I am promiscuous toward this kind of compulsion. I had the same feeling about Crabb's Corner in Central, Alaska, when it still existed and I lived in Fairbanks. (Crabb's was actually at a whole other level of excitement. Gawd, those were the days, my friend!)

Planning, then getting ready, then going, then getting there ... the process fulfils my fondest desires for pleasure. I love it so!

Yesterday, I had a free evening to do with as I pleased. Without a second thought I planned to go to Nick's ... and I caught the wave.

I drove into Hoboken, parked in a municipal public parking garage, caught the Path at the NJ Transit Terminal to the 33rd Street Path Station on Manhattan, walked over to the Herald Square Subway Station at West 34th St. and Broadway, caught the R Train to West 49th St. and Seventh Ave., emerging from subway onto the West 49th St. sidewalk directly in front of the side entrance to Nick's.

Need I tell you? Nick's is my kind of place.

I ordered a tuna salad sandwich on wheat bread, lettuce but no tomato, with a dill pickle on the side, and a small cup of black coffee. I was quickly and pleasantly served in the no-nonsense manner that offers no personal names in the customer relations script. Over time I get their names, if they last--which they do--and if I keep coming back often enough--which I do. (Is there another way that matters?)

Taking my food and coffee, I found an open table and ate, drank, and wrote copious notes for this blog entry. One thing I noted was that once in the rhythm of going, like to Nick's, if I am interrupted in what I consider the "normal" steps, I become irritated--another sign of the emotional component of the process.

Finished eating, I left Nick's and headed south on Seventh Avenue through Times Square, walking slowly to the Times Square Subway Station at West 42nd Street, catching the 1 Train to West 14th St. and Seventh Ave.--destination, Greenwich Village. There I headed south on Seventh to Greenwich Avenue, south and east on Greenwich to Sixth Avenue, then north on Sixth to West 9th Street where I caught the Path back to Hoboken.

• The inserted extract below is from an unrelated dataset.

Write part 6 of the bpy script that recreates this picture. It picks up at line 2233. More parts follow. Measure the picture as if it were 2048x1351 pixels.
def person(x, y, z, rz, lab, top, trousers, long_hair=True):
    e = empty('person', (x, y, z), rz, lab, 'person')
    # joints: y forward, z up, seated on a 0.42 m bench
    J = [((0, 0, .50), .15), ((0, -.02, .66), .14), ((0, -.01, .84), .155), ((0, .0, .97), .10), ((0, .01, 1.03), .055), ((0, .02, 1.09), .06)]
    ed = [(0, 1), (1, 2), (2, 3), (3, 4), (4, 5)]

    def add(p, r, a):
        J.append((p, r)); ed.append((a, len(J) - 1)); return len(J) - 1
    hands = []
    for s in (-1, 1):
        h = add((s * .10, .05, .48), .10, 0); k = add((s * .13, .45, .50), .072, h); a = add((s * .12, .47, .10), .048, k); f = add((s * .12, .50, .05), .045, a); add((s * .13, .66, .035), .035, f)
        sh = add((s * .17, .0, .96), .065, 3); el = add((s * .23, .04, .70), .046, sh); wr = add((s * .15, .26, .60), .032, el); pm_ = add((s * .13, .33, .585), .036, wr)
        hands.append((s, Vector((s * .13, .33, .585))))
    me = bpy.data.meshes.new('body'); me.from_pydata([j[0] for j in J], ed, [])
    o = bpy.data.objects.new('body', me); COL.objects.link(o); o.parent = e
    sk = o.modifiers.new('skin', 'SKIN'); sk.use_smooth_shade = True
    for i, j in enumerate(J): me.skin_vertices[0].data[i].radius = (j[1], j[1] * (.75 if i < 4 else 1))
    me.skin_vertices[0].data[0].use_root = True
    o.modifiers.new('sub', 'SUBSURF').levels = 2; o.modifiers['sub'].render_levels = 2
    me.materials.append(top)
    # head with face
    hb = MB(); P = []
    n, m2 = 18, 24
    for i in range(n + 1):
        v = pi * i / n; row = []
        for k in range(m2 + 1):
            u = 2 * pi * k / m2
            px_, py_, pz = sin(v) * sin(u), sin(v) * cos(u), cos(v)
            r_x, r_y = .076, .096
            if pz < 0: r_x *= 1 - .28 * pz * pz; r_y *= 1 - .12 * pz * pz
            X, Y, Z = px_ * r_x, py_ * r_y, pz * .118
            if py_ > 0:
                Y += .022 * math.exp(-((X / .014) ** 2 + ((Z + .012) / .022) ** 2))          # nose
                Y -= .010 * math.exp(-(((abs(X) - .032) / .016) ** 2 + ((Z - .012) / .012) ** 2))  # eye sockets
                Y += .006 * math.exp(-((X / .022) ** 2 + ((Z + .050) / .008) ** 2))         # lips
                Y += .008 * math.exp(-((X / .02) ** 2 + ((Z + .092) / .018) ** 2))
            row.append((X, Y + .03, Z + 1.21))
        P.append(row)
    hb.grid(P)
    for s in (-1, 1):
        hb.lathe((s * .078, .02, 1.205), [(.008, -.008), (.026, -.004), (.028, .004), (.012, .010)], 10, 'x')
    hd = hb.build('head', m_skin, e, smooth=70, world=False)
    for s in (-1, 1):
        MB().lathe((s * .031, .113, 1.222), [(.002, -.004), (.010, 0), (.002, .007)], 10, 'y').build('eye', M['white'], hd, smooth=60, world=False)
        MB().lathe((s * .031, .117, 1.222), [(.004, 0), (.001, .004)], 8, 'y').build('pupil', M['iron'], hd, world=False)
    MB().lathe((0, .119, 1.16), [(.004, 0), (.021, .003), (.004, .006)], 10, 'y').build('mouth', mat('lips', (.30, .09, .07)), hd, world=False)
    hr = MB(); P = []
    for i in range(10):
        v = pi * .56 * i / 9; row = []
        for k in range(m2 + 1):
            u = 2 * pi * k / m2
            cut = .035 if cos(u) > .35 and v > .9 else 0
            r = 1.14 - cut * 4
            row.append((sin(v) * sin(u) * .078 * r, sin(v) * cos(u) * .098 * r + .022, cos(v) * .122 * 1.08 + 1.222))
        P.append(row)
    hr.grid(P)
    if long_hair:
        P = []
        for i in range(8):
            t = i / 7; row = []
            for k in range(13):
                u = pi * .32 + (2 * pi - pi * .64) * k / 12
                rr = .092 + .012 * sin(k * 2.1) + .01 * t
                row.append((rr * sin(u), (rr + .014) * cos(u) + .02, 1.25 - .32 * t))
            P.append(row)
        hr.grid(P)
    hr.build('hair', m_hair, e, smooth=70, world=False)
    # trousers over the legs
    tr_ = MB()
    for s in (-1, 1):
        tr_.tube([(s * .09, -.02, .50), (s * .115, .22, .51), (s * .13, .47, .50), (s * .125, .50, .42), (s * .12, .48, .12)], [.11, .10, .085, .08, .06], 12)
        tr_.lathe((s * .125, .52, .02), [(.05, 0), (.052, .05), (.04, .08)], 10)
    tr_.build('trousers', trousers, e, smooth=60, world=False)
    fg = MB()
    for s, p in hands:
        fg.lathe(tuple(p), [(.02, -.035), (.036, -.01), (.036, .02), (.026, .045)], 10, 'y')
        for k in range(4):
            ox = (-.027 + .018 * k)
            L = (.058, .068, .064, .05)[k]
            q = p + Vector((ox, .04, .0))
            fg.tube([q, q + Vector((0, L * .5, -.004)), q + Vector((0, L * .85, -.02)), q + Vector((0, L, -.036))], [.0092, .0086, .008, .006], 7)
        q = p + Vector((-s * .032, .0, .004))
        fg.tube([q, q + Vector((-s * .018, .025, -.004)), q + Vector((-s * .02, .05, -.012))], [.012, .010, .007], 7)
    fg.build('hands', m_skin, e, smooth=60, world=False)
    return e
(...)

Walking through the Village in the early evening brings a feeling which I suspect for a writer is akin to being in Paradise. I am susceptible to sensing the spirits of those who have walked the Village streets before me.

I had arrived at the 33rd Street Path Station on Manhattan at a little after 5 P.M., and I boarded the Path train at the 14th Street station a quarter past 7 P.M. or so. I had just spent a couple of hours in ecstacy ... muted, of course, by age ... but then, again, a finer, subtler feeling ... permeating the marrow of my being ... then I was back on the beach ... satisfied.